● What is needed:
What do the lines from the top of the data through the line with "SC.camera = cam" say? Quote them exactly and include both ends.

● Material provided:
- - -

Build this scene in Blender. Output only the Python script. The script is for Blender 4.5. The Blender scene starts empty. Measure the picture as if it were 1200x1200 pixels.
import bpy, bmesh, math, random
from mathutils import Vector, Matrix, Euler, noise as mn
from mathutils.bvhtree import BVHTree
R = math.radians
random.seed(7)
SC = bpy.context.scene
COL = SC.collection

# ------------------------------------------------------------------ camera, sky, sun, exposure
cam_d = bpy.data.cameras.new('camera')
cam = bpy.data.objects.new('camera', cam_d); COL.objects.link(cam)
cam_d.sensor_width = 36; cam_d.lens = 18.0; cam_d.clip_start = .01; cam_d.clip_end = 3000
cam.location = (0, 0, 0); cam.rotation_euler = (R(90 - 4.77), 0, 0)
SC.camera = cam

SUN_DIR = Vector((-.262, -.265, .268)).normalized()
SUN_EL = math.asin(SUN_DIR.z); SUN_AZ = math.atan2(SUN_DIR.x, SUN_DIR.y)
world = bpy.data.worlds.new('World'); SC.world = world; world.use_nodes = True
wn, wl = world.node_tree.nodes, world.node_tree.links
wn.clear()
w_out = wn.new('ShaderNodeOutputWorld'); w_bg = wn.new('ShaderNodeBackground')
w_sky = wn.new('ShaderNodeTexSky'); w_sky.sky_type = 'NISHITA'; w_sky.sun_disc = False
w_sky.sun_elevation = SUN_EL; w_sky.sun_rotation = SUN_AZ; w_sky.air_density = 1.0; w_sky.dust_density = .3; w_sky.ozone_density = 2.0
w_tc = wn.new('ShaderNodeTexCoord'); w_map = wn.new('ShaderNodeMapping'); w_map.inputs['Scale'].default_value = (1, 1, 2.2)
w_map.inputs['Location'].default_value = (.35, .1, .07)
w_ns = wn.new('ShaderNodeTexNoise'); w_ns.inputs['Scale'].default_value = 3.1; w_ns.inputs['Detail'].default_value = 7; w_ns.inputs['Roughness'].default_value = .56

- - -

● Reply to the exercise:
Build this scene in Blender. Output only the Python script. The script is for Blender 4.5. The Blender scene starts empty. Measure the picture as if it were 1200x1200 pixels.
import bpy, bmesh, math, random
from mathutils import Vector, Matrix, Euler, noise as mn
from mathutils.bvhtree import BVHTree
R = math.radians
random.seed(7)
SC = bpy.context.scene
COL = SC.collection

# ------------------------------------------------------------------ camera, sky, sun, exposure
cam_d = bpy.data.cameras.new('camera')
cam = bpy.data.objects.new('camera', cam_d); COL.objects.link(cam)
cam_d.sensor_width = 36; cam_d.lens = 18.0; cam_d.clip_start = .01; cam_d.clip_end = 3000
cam.location = (0, 0, 0); cam.rotation_euler = (R(90 - 4.77), 0, 0)
SC.camera = cam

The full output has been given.